*What the exercise asks:* Write the data below out exactly as it stands. Do not include the pictures.

*Information shown:*
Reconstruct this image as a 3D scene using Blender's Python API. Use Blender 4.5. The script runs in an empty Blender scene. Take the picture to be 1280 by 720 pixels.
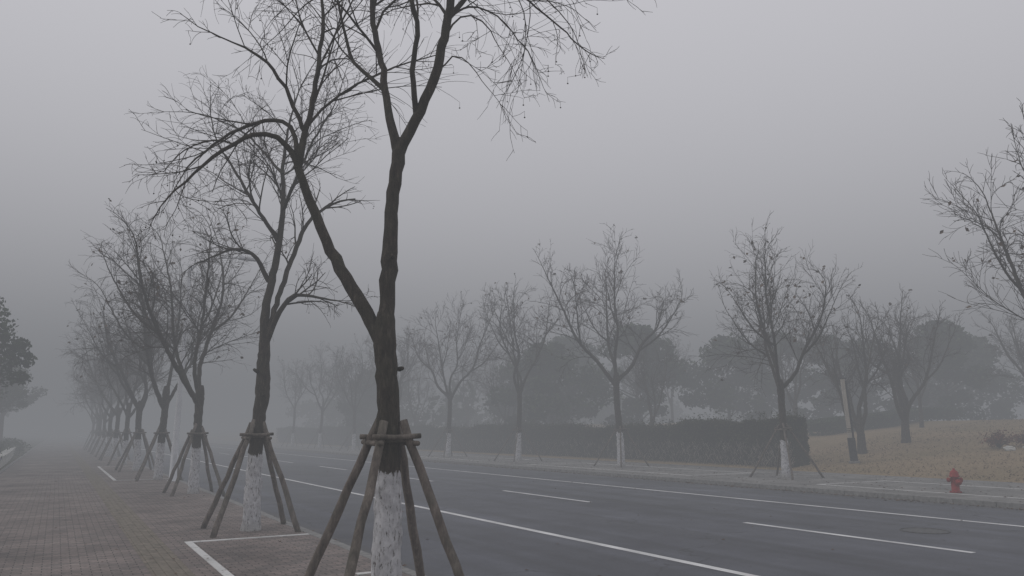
import bpy, math, random
import numpy as np
from mathutils import Vector, noise as mnoise
scene=bpy.context.scene
scene.view_settings.view_transform='Standard'
scene.view_settings.look='None'
scene.view_settings.exposure=0
YAW=math.radians(30.5)
# ------------------------------------------------------------------ materials
def newmat(name):
    m=bpy.data.materials.new(name); m.use_nodes=True
    nt=m.node_tree; b=nt.nodes['Principled BSDF']
    b.inputs['Roughness'].default_value=0.85
    b.inputs['Specular IOR Level'].default_value=0.25
    return m,nt,b
def N(nt,t,**kw):
    n=nt.nodes.new(t)
    for k,v in kw.items(): setattr(n,k,v)
    return n
def noise(nt,vec,scale,detail=4,rough=0.55):
    n=N(nt,'ShaderNodeTexNoise'); n.inputs['Scale'].default_value=scale
    n.inputs['Detail'].default_value=detail; n.inputs['Roughness'].default_value=rough
    if vec is not None: nt.links.new(vec,n.inputs['Vector'])
    return n.outputs['Fac']
def ramp(nt,fac,stops):
    r=N(nt,'ShaderNodeValToRGB'); e=r.color_ramp.elements
    while len(e)<len(stops): e.new(0.5)
    for i,(p,c) in enumerate(stops):
        e[i].position=p; e[i].color=(c[0],c[1],c[2],1) if hasattr(c,'__len__') else (c,c,c,1)
    nt.links.new(fac,r.inputs['Fac']); return r.outputs['Color']
def mix(nt,fac,a,b,mode='MIX'):
    m=N(nt,'ShaderNodeMix',data_type='RGBA',blend_type=mode)
    for s,v in ((m.inputs[0],fac),(m.inputs[6],a),(m.inputs[7],b)):
        if hasattr(v,'links'): nt.links.new(v,s)
        elif hasattr(v,'__len__'): s.default_value=(v[0],v[1],v[2],1)
        else: s.default_value=v
    return m.outputs[2]
def mth(nt,op,a,b=None):
    m=N(nt,'ShaderNodeMath',operation=op)
    for s,v in ((m.inputs[0],a),(m.inputs[1],b)):
        if v is None: continue
        if hasattr(v,'links'): nt.links.new(v,s)
        else: s.default_value=v
    return m.outputs[0]
def pos(nt): return N(nt,'ShaderNodeNewGeometry').outputs['Position']
def objc(nt): return N(nt,'ShaderNodeTexCoord').outputs['Object']
def mapping(nt,vec,sc=(1,1,1),rot=(0,0,0)):
    m=N(nt,'ShaderNodeMapping'); nt.links.new(vec,m.inputs[0]); m.inputs['Scale'].default_value=sc; m.inputs['Rotation'].default_value=rot
    return m.outputs[0]
def bump(nt,b,h,strength=0.3,dist=0.02):
    n=N(nt,'ShaderNodeBump'); n.inputs['Strength'].default_value=strength; n.inputs['Distance'].default_value=dist
    nt.links.new(h,n.inputs['Height']); nt.links.new(n.outputs[0],b.inputs['Normal'])
def simple(name,c1,c2,scale=8,rough=0.85,bs=0.2,stretch=(1,1,1),detail=5):
    m,nt,b=newmat(name); v=mapping(nt,objc(nt),stretch)
    f=noise(nt,v,scale,detail)
    nt.links.new(ramp(nt,f,[(0.3,c1),(0.7,c2)]),b.inputs['Base Color'])
    b.inputs['Roughness'].default_value=rough
    if bs: bump(nt,b,f,bs)
    return m

def bark_mat(name,white=True,tone=1.0,h=1.22):
    m,nt,b=newmat(name); o=objc(nt)
    f1=noise(nt,mapping(nt,o,(1,1,0.25)),28,6,0.65); f2=noise(nt,o,2.2,3)
    c=ramp(nt,f1,[(0.3,(0.024*tone,0.020*tone,0.017*tone)),(0.55,(0.066*tone,0.054*tone,0.043*tone)),(0.8,(0.17*tone,0.145*tone,0.115*tone))])
    c=mix(nt,ramp(nt,f2,[(0.45,0.0),(0.7,0.6)]),c,(0.058*tone,0.060*tone,0.040*tone))
    hgt=f1
    if white:
        s=N(nt,'ShaderNodeSeparateXYZ'); nt.links.new(o,s.inputs[0])
        e=mth(nt,'ADD',s.outputs['Z'],mth(nt,'MULTIPLY',noise(nt,mapping(nt,o,(3,3,0.8)),5,5,0.7),0.30))
        mask=mth(nt,'LESS_THAN',e,h+0.15)
        flake=ramp(nt,noise(nt,mapping(nt,o,(1,1,0.3)),38,8,0.75),[(0.37,0.0),(0.46,1.0)])
        low=ramp(nt,s.outputs['Z'],[(0.0,0.35),(0.2,1.0)])
        wc=ramp(nt,noise(nt,o,12,5),[(0.3,(0.48,0.48,0.50)),(0.7,(0.80,0.80,0.82))])
        wc=mix(nt,low,(0.25,0.24,0.21),wc)
        c=mix(nt,mth(nt,'MULTIPLY',mask,flake),c,wc)
    nt.links.new(c,b.inputs['Base Color'])
    bump(nt,b,hgt,0.9,0.03)
    b.inputs['Roughness'].default_value=0.95
    return m
M_BARK=bark_mat('bark_whitewashed')
M_BARKR=bark_mat('bark_whitewashed_tall',h=1.3)
M_BARKP=bark_mat('bark_plain',False,1.2)
M_TWIG=simple('twig',(0.028,0.020,0.017),(0.080,0.058,0.045),12,0.9,0)
M_LEAFB=simple('dry_leaf',(0.045,0.026,0.015),(0.14,0.078,0.04),5,0.8,0)
M_LEAFG=simple('evergreen_leaf',(0.016,0.034,0.012),(0.062,0.090,0.034),1.3,0.75,0)
M_LEAFH=simple('hedge_leaf',(0.018,0.026,0.010),(0.075,0.080,0.034),1.5,0.8,0)
M_STEM=simple('hedge_stem',(0.12,0.108,0.088),(0.40,0.37,0.32),5,0.9,0)
M_RLEAF=simple('reddish_leaf',(0.10,0.03,0.022),(0.24,0.085,0.05),5,0.8,0)
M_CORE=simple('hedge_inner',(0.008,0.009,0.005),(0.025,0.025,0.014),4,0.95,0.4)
def wood():
    m,nt,b=newmat('weathered_wood'); o=objc(nt)
    f=noise(nt,mapping(nt,o,(1,1,0.3)),14,6,0.7)
    c=ramp(nt,f,[(0.3,(0.060,0.050,0.043)),(0.52,(0.165,0.138,0.118)),(0.78,(0.34,0.295,0.255))])
    c=mix(nt,ramp(nt,noise(nt,o,3.5,3),[(0.48,0.0),(0.75,0.55)]),c,(0.075,0.082,0.06))
    nt.links.new(c,b.inputs['Base Color']); bump(nt,b,f,0.8,0.01); return m
M_WOOD=wood()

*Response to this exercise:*
Reconstruct this image as a 3D scene using Blender's Python API. Use Blender 4.5. The script runs in an empty Blender scene. Take the picture to be 1280 by 720 pixels.
import bpy, math, random
import numpy as np
from mathutils import Vector, noise as mnoise
scene=bpy.context.scene
scene.view_settings.view_transform='Standard'
scene.view_settings.look='None'
scene.view_settings.exposure=0
YAW=math.radians(30.5)
# ------------------------------------------------------------------ materials
def newmat(name):
    m=bpy.data.materials.new(name); m.use_nodes=True
    nt=m.node_tree; b=nt.nodes['Principled BSDF']
    b.inputs['Roughness'].default_value=0.85
    b.inputs['Specular IOR Level'].default_value=0.25
    return m,nt,b
def N(nt,t,**kw):
    n=nt.nodes.new(t)
    for k,v in kw.items(): setattr(n,k,v)
    return n
def noise(nt,vec,scale,detail=4,rough=0.55):
    n=N(nt,'ShaderNodeTexNoise'); n.inputs['Scale'].default_value=scale
    n.inputs['Detail'].default_value=detail; n.inputs['Roughness'].default_value=rough
    if vec is not None: nt.links.new(vec,n.inputs['Vector'])
    return n.outputs['Fac']
def ramp(nt,fac,stops):
    r=N(nt,'ShaderNodeValToRGB'); e=r.color_ramp.elements
    while len(e)<len(stops): e.new(0.5)
    for i,(p,c) in enumerate(stops):
        e[i].position=p; e[i].color=(c[0],c[1],c[2],1) if hasattr(c,'__len__') else (c,c,c,1)
    nt.links.new(fac,r.inputs['Fac']); return r.outputs['Color']
def mix(nt,fac,a,b,mode='MIX'):
    m=N(nt,'ShaderNodeMix',data_type='RGBA',blend_type=mode)
    for s,v in ((m.inputs[0],fac),(m.inputs[6],a),(m.inputs[7],b)):
        if hasattr(v,'links'): nt.links.new(v,s)
        elif hasattr(v,'__len__'): s.default_value=(v[0],v[1],v[2],1)
        else: s.default_value=v
    return m.outputs[2]
def mth(nt,op,a,b=None):
    m=N(nt,'ShaderNodeMath',operation=op)
    for s,v in ((m.inputs[0],a),(m.inputs[1],b)):
        if v is None: continue
        if hasattr(v,'links'): nt.links.new(v,s)
        else: s.default_value=v
    return m.outputs[0]
def pos(nt): return N(nt,'ShaderNodeNewGeometry').outputs['Position']
def objc(nt): return N(nt,'ShaderNodeTexCoord').outputs['Object']
def mapping(nt,vec,sc=(1,1,1),rot=(0,0,0)):
    m=N(nt,'ShaderNodeMapping'); nt.links.new(vec,m.inputs[0]); m.inputs['Scale'].default_value=sc; m.inputs['Rotation'].default_value=rot
    return m.outputs[0]
def bump(nt,b,h,strength=0.3,dist=0.02):
    n=N(nt,'ShaderNodeBump'); n.inputs['Strength'].default_value=strength; n.inputs['Distance'].default_value=dist
    nt.links.new(h,n.inputs['Height']); nt.links.new(n.outputs[0],b.inputs['Normal'])
def simple(name,c1,c2,scale=8,rough=0.85,bs=0.2,stretch=(1,1,1),detail=5):
    m,nt,b=newmat(name); v=mapping(nt,objc(nt),stretch)
    f=noise(nt,v,scale,detail)
    nt.links.new(ramp(nt,f,[(0.3,c1),(0.7,c2)]),b.inputs['Base Color'])
    b.inputs['Roughness'].default_value=rough
    if bs: bump(nt,b,f,bs)
    return m

def bark_mat(name,white=True,tone=1.0,h=1.22):
    m,nt,b=newmat(name); o=objc(nt)
    f1=noise(nt,mapping(nt,o,(1,1,0.25)),28,6,0.65); f2=noise(nt,o,2.2,3)
    c=ramp(nt,f1,[(0.3,(0.024*tone,0.020*tone,0.017*tone)),(0.55,(0.066*tone,0.054*tone,0.043*tone)),(0.8,(0.17*tone,0.145*tone,0.115*tone))])
    c=mix(nt,ramp(nt,f2,[(0.45,0.0),(0.7,0.6)]),c,(0.058*tone,0.060*tone,0.040*tone))
    hgt=f1
    if white:
        s=N(nt,'ShaderNodeSeparateXYZ'); nt.links.new(o,s.inputs[0])
        e=mth(nt,'ADD',s.outputs['Z'],mth(nt,'MULTIPLY',noise(nt,mapping(nt,o,(3,3,0.8)),5,5,0.7),0.30))
        mask=mth(nt,'LESS_THAN',e,h+0.15)
        flake=ramp(nt,noise(nt,mapping(nt,o,(1,1,0.3)),38,8,0.75),[(0.37,0.0),(0.46,1.0)])
        low=ramp(nt,s.outputs['Z'],[(0.0,0.35),(0.2,1.0)])
        wc=ramp(nt,noise(nt,o,12,5),[(0.3,(0.48,0.48,0.50)),(0.7,(0.80,0.80,0.82))])
        wc=mix(nt,low,(0.25,0.24,0.21),wc)
        c=mix(nt,mth(nt,'MULTIPLY',mask,flake),c,wc)
    nt.links.new(c,b.inputs['Base Color'])
    bump(nt,b,hgt,0.9,0.03)
    b.inputs['Roughness'].default_value=0.95
    return m
M_BARK=bark_mat('bark_whitewashed')
M_BARKR=bark_mat('bark_whitewashed_tall',h=1.3)
M_BARKP=bark_mat('bark_plain',False,1.2)
M_TWIG=simple('twig',(0.028,0.020,0.017),(0.080,0.058,0.045),12,0.9,0)
M_LEAFB=simple('dry_leaf',(0.045,0.026,0.015),(0.14,0.078,0.04),5,0.8,0)
M_LEAFG=simple('evergreen_leaf',(0.016,0.034,0.012),(0.062,0.090,0.034),1.3,0.75,0)
M_LEAFH=simple('hedge_leaf',(0.018,0.026,0.010),(0.075,0.080,0.034),1.5,0.8,0)
M_STEM=simple('hedge_stem',(0.12,0.108,0.088),(0.40,0.37,0.32),5,0.9,0)
M_RLEAF=simple('reddish_leaf',(0.10,0.03,0.022),(0.24,0.085,0.05),5,0.8,0)
M_CORE=simple('hedge_inner',(0.008,0.009,0.005),(0.025,0.025,0.014),4,0.95,0.4)
def wood():
    m,nt,b=newmat('weathered_wood'); o=objc(nt)
    f=noise(nt,mapping(nt,o,(1,1,0.3)),14,6,0.7)
    c=ramp(nt,f,[(0.3,(0.060,0.050,0.043)),(0.52,(0.165,0.138,0.118)),(0.78,(0.34,0.295,0.255))])
    c=mix(nt,ramp(nt,noise(nt,o,3.5,3),[(0.48,0.0),(0.75,0.55)]),c,(0.075,0.082,0.06))
    nt.links.new(c,b.inputs['Base Color']); bump(nt,b,f,0.8,0.01); return m
M_WOOD=wood()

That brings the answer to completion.